Came across a brilliant post on LinkedIn that pointed out the exact issue that hiring has these days. The search for perfect. The search for someone who has an epiphany the night before joining the job – to know what must be produced and how. I find this sort of personal agency/attitude rather mediocre.
Some people ask me about my job – what does a graphic designer do? Well… A graphic designer assembles together images, typography, or motion graphics to create a piece of design that is informative, and functional – but also aesthetically following rules (that a marketing person didn’t learn at school – that’s why marketing needs the designer). A graphic designer creates the graphics primarily for published, printed, or electronic media, such as brochures and advertising – to inspire, inform, and captivate consumers (all this with an added continuous feedback session, without constructive feedbacks the design work is suboptimal).
When designers start a new job, they come with certain skill sets, not equipped to copy designs produced by others but rather create. Designers have their portfolios that depict their style and their previous work done. Word of advice: get to know your newly hired designers style and spend time getting to know your designer and his/her creative process, – don’t hire a designer if you think their style don’t match your thinking. Or if you are a boss (with no design background) who would be able to trust your designer with new visuals – then hire that creative and see the work they produce without trying to bring your limited aesthetic understanding into the equation. Also, it can get demotivating super fast, if a designer never gets recognition for the amount of work they produce.

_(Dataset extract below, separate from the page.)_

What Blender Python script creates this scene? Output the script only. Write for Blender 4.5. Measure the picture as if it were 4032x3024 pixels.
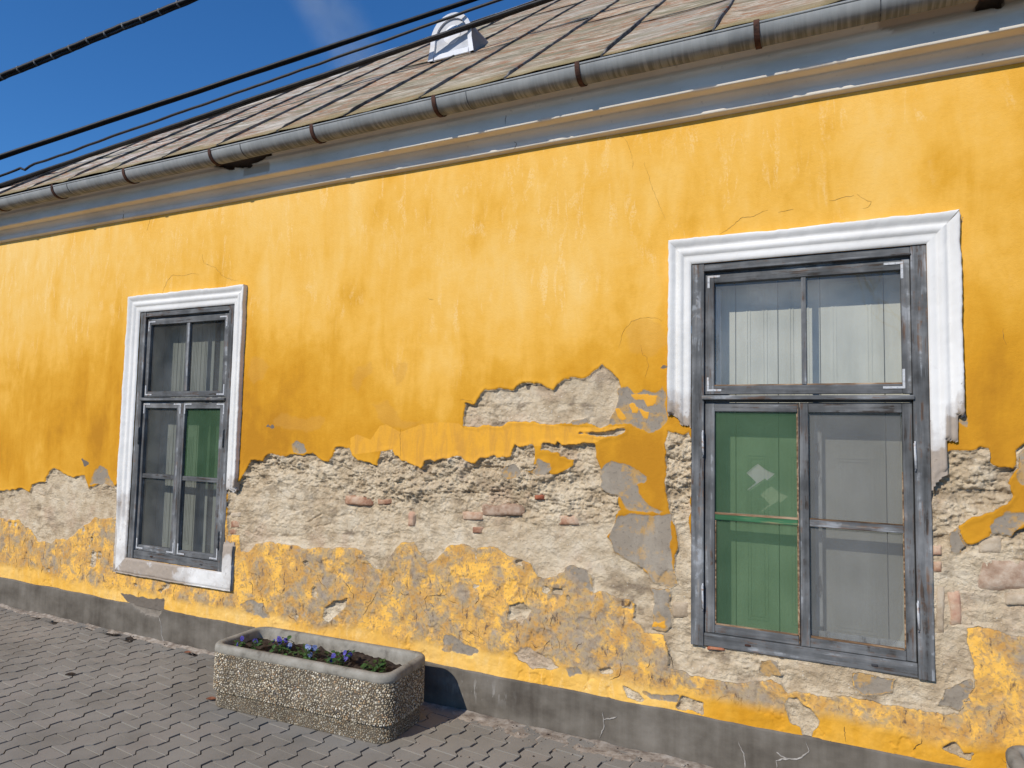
import bpy, bmesh, math, random
import numpy as np
from mathutils import Vector, Matrix, noise as mnoise

random.seed(7)
scene = bpy.context.scene
for o in list(bpy.data.objects):
    bpy.data.objects.remove(o, do_unlink=True)

# ------------------------------------------------------------------ camera, sky, sun, exposure
YAW, PITCH, ROLL = -0.4551716, 0.0665264, 0.0197084
cam_d = bpy.data.cameras.new("camera")
cam = bpy.data.objects.new("camera", cam_d)
scene.collection.objects.link(cam)
fwd = Vector((math.sin(YAW)*math.cos(PITCH), math.cos(YAW)*math.cos(PITCH), math.sin(PITCH)))
rgt = Vector((math.cos(YAW), -math.sin(YAW), 0))
upv = rgt.cross(fwd)
r2 = math.cos(ROLL)*rgt + math.sin(ROLL)*upv
u2 = -math.sin(ROLL)*rgt + math.cos(ROLL)*upv
M4 = Matrix((( r2.x, u2.x, -fwd.x, 0.0), (r2.y, u2.y, -fwd.y, -3.4008), (r2.z, u2.z, -fwd.z, 1.6), (0, 0, 0, 1)))
cam.matrix_world = M4
cam_d.sensor_width = 36.0
cam_d.lens = 2689.2/4032*36.0
cam_d.clip_start = 0.05
cam_d.clip_end = 20000
scene.camera = cam

SUN = Vector((0.30, 1.0, -0.75))          # direction the light travels
elev = math.atan2(0.75, math.hypot(0.30, 1.0))
world = bpy.data.worlds.new("World"); scene.world = world; world.use_nodes = True
wn = world.node_tree.nodes; wl = world.node_tree.links
sky = wn.new('ShaderNodeTexSky'); sky.sky_type = 'NISHITA'; sky.sun_disc = False
sky.sun_elevation = elev; sky.sun_rotation = math.atan2(-0.30, -1.0)
sky.altitude = 100; sky.air_density = 1.0; sky.dust_density = 0.0; sky.ozone_density = 10.0
bg = wn['Background']; bg.inputs['Strength'].default_value = 0.138
hsv = wn.new('ShaderNodeHueSaturation'); hsv.inputs['Saturation'].default_value = 1.10
wl.new(sky.outputs[0], hsv.inputs['Color']); wl.new(hsv.outputs[0], bg.inputs['Color'])
sun_d = bpy.data.lights.new("sun", 'SUN'); sun_d.energy = 4.15; sun_d.angle = math.radians(0.53); sun_d.color = (1.0, 0.94, 0.84)
sun = bpy.data.objects.new("sun", sun_d); scene.collection.objects.link(sun)
sun.rotation_euler = SUN.to_track_quat('-Z', 'Y').to_euler()
sun.location = (-6, -10, 9)
scene.view_settings.view_transform = 'Standard'; scene.view_settings.look = 'None'
scene.view_settings.gamma = 1.0; scene.view_settings.exposure = 0.0
scene.view_settings.use_curve_mapping = False
scene.render.resolution_x = 1024; scene.render.resolution_y = 768

G = 0.046            # height of the pavement
CX0, CX1 = -7.6, 3.2 # extent of the facade along the street
# ------------------------------------------------------------------ outlines on the wall, metres (x along the facade, z up)
MORTAR = [[(-6.691,0.968),(-6.415,0.997),(-6.216,1.034),(-6.124,1.0),(-6.1,1.072),(-5.931,1.1),(-5.867,1.191),(-5.807,1.218),(-5.702,1.204),(-5.596,1.159),(-5.535,1.15),(-5.4,1.177),(-5.374,1.116),(-5.341,1.075),(-5.258,1.11),(-5.147,1.127),(-5.033,1.098),(-4.947,1.152),(-4.829,1.132),(-4.802,0.925),(-4.82,0.927),(-4.849,0.856),(-4.925,0.906),(-5.048,0.859),(-5.158,0.851),(-5.254,0.861),(-5.307,0.822),(-5.437,0.758),(-5.509,0.698),(-5.583,0.643),(-5.725,0.643),(-5.783,0.601),(-5.867,0.612),(-5.973,0.609),(-6.047,0.696),(-6.179,0.711),(-6.251,0.757),(-6.386,0.753),(-6.663,0.748)],[(-3.826,1.164),(-3.719,1.212),(-3.692,1.234),(-3.651,1.277),(-3.61,1.352),(-3.584,1.353),(-3.514,1.353),(-3.461,1.398),(-3.434,1.411),(-3.297,1.402),(-3.265,1.42),(-3.165,1.398),(-3.114,1.422),(-3.076,1.436),(-3.036,1.413),(-3.003,1.384),(-2.946,1.372),(-2.905,1.436),(-2.881,1.457),(-2.848,1.458),(-2.787,1.455),(-2.767,1.422),(-2.712,1.386),(-2.652,1.374),(-2.57,1.363),(-2.545,1.455),(-2.459,1.465),(-2.436,1.433),(-2.407,1.425),(-2.39,1.402),(-2.301,1.388),(-2.256,1.362),(-2.226,1.404),(-2.183,1.415),(-2.161,1.399),(-2.109,1.426),(-2.057,1.426),(-1.976,1.444),(-1.955,1.419),(-1.894,1.41),(-1.855,1.444),(-1.767,1.46),(-1.748,1.448),(-1.671,1.453),(-1.662,1.476),(-1.642,1.523),(-1.606,1.505),(-1.537,1.514),(-1.527,1.485),(-1.521,1.414),(-1.448,1.421),(-1.421,1.377),(-1.376,1.379),(-1.298,1.415),(-1.29,1.448),(-1.325,1.454),(-1.369,1.461),(-1.387,1.485),(-1.477,1.499),(-1.468,1.524),(-1.432,1.529),(-1.396,1.518),(-1.388,1.543),(-1.361,1.523),(-1.248,1.534),(-1.179,1.536),(-1.17,1.476),(-1.157,1.429),(-1.144,1.389),(-1.135,1.319),(-1.093,1.297),(-1.044,1.277),(-1.04,1.238),(-1.019,1.2),(-1.043,1.188),(-1.051,1.176),(-1.059,1.113),(-1.099,1.063),(-1.074,1.034),(-1.066,0.988),(-1.009,0.963),(-0.977,0.958),(-0.937,0.955),(-0.913,0.919),(-0.866,0.871),(-0.794,0.85),(-0.752,0.866),(-0.721,0.858),(-0.675,0.864),(-0.675,0.587),(-0.72,0.471),(-0.766,0.467),(-0.788,0.467),(-0.796,0.561),(-0.815,0.61),(-0.842,0.613),(-0.911,0.596),(-0.935,0.637),(-0.966,0.663),(-0.959,0.74),(-0.975,0.76),(-1.055,0.762),(-1.104,0.787),(-1.17,0.775),(-1.188,0.843),(-1.213,0.872),(-1.307,0.893),(-1.333,0.875),(-1.376,0.846),(-1.429,0.816),(-1.464,0.804),(-1.519,0.839),(-1.538,0.878),(-1.593,0.897),(-1.668,0.897),(-1.701,0.911),(-1.736,0.945),(-1.813,0.947),(-1.856,0.93),(-1.869,0.852),(-1.881,0.927),(-1.961,0.946),(-2.053,0.933),(-2.103,0.889),(-2.144,0.85),(-2.185,0.829),(-2.207,0.853),(-2.251,0.893),(-2.285,0.934),(-2.372,0.918),(-2.425,0.859),(-2.468,0.818),(-2.511,0.759),(-2.58,0.752),(-2.627,0.784),(-2.664,0.827),(-2.748,0.856),(-2.821,0.863),(-2.896,0.842),(-3.019,0.821),(-3.122,0.822),(-3.213,0.833),(-3.347,0.846),(-3.427,0.823),(-3.537,0.804),(-3.618,0.745),(-3.668,0.751),(-3.683,0.873),(-3.811,0.831),(-3.811,0.998)],[(-0.797,1.611),(-0.723,1.597),(-0.682,1.628),(-0.674,1.215),(-0.674,0.856),(-0.721,0.851),(-0.767,0.864),(-0.768,0.964),(-0.746,1.063),(-0.776,1.188),(-0.79,1.224),(-0.793,1.481)],[(-0.673,0.595),(-0.618,0.603),(-0.236,0.606),(0.013,0.6),(0.263,0.6),(0.312,0.599),(0.308,1.286),(0.308,1.299),(0.311,1.455),(0.396,1.542),(0.445,1.547),(0.472,1.551),(0.499,1.57),(0.526,1.562),(0.535,1.502),(0.561,1.486),(0.607,1.481),(0.614,1.555),(0.641,1.587),(0.687,1.607),(0.683,1.484),(0.612,1.468),(0.591,1.442),(0.595,1.38),(0.573,1.348),(0.536,1.302),(0.52,1.295),(0.472,1.272),(0.417,1.237),(0.428,1.206),(0.448,1.17),(0.459,1.171),(0.518,1.207),(0.534,1.233),(0.596,1.214),(0.678,1.251),(0.666,0.803),(0.627,0.81),(0.571,0.819),(0.52,0.83),(0.468,0.829),(0.446,0.817),(0.44,0.763),(0.447,0.709),(0.454,0.667),(0.447,0.592),(0.419,0.526),(0.407,0.468),(0.353,0.451),(0.271,0.46),(0.204,0.466),(0.147,0.468),(0.059,0.465),(-0.049,0.458),(-0.142,0.461),(-0.224,0.459),(-0.25,0.441),(-0.276,0.477),(-0.355,0.467),(-0.416,0.459),(-0.471,0.439),(-0.575,0.449),(-0.676,0.45),(-0.72,0.471),(-0.736,0.549)],[(-1.959,1.744),(-1.933,1.749),(-1.903,1.731),(-1.883,1.762),(-1.835,1.814),(-1.805,1.81),(-1.747,1.835),(-1.66,1.826),(-1.623,1.856),(-1.576,1.864),(-1.52,1.85),(-1.483,1.846),(-1.419,1.822),(-1.393,1.857),(-1.358,1.881),(-1.305,1.893),(-1.27,1.88),(-1.235,1.871),(-1.201,1.903),(-1.142,1.947),(-1.125,1.934),(-1.075,1.885),(-1.049,1.821),(-1.049,1.757),(-1.073,1.685),(-1.093,1.645),(-1.147,1.617),(-1.181,1.62),(-1.215,1.636),(-1.301,1.634),(-1.354,1.625),(-1.407,1.625),(-1.525,1.644),(-1.637,1.651),(-1.685,1.642),(-1.761,1.619),(-1.84,1.627),(-1.879,1.609),(-1.97,1.612),(-1.962,1.678)],[(-1.629,0.397),(-1.584,0.44),(-1.52,0.442),(-1.448,0.421),(-1.369,0.379),(-1.334,0.369),(-1.411,0.332),(-1.518,0.33),(-1.591,0.358)],[(-1.658,0.65),(-1.598,0.674),(-1.533,0.634),(-1.551,0.599),(-1.661,0.568)],[(-0.27,0.349),(-0.277,0.382),(-0.25,0.421),(-0.212,0.428),(-0.161,0.39),(-0.136,0.368),(-0.112,0.347),(-0.118,0.319),(-0.143,0.294),(-0.144,0.241),(-0.175,0.248),(-0.2,0.296),(-0.245,0.307)],[(-2.961,0.399),(-2.927,0.469),(-2.856,0.526),(-2.761,0.547),(-2.77,0.49),(-2.839,0.425),(-2.91,0.378)],[(-1.261,1.586),(-1.231,1.599),(-1.172,1.588),(-1.072,1.602),(-1.023,1.607),(-1.071,1.578),(-1.172,1.576)],[(-1.011,0.333),(-0.956,0.32),(-0.901,0.286),(-0.924,0.27),(-0.995,0.283)],[(0.345,0.327),(0.384,0.353),(0.415,0.323),(0.452,0.331),(0.435,0.291),(0.399,0.308)],[(-0.719,0.334),(-0.676,0.324),(-0.625,0.323),(-0.632,0.279),(-0.697,0.281),(-0.749,0.278)],[(-0.892,1.187),(-0.876,1.173),(-0.814,1.087),(-0.783,1.045),(-0.806,1.039),(-0.837,1.108),(-0.884,1.157)],[(-1.066,1.034),(-1.017,1.023),(-0.961,1.025),(-0.891,1.005),(-0.836,0.965),(-0.859,0.955),(-0.914,0.972),(-0.977,0.973),(-1.049,0.997)]]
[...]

A good workplace inspires their workers to do well by showing gratitude and giving acknowledgment for every piece of work produced. Eg: the first print of the design is not to be opened at the economics graduate’s desk just cause the person project managed! Bring it to the designer – let the designer open the package with the printed final product. Cause like it or not – that design is there cause your designer spent hours creating it in the middle of some absurd barking remarks from a stressed out project manager incapable of communicating civilly and keen on micromanaging. Showing gratitude to your design-worker keeps the worker motivated to produce good work, to work harder and even at times be available at odd hours.
Graphic designers are constantly getting micro managed by those with zero design knowledge (to the point of being asked a 1000 times if the type is correct – when the designer keeps on pointing out the “hidden Easter egg” in the design they’ve been asked to replicate, and then told to use the font mentioned in style guide despite how wrong it is) is just fascinating. So with time, I realised that some designers with high competence and excellent qualifications can never do best at certain agencies, as their work would be considered sub-optimal cause those project managing these designers are like individuals with a Hasselblad H6D-400C MS, knows how to press the button and has learnt up by-heart the nitty gritty of the camera configuration (cause technocrat) but has no clue about how to optimise the performance of that camera with creative thinking. Hence the camera sits around being an expensive addition, but has no use cause no one knows how to handle it. Or how to put it to use. It takes love and care to handle machines. Also, just cause the machine didn’t come with a German manual doesn’t mean the machine is a bad machine – rather your limited knowledge of other languages makes you a fool for not knowing how to operate the machine.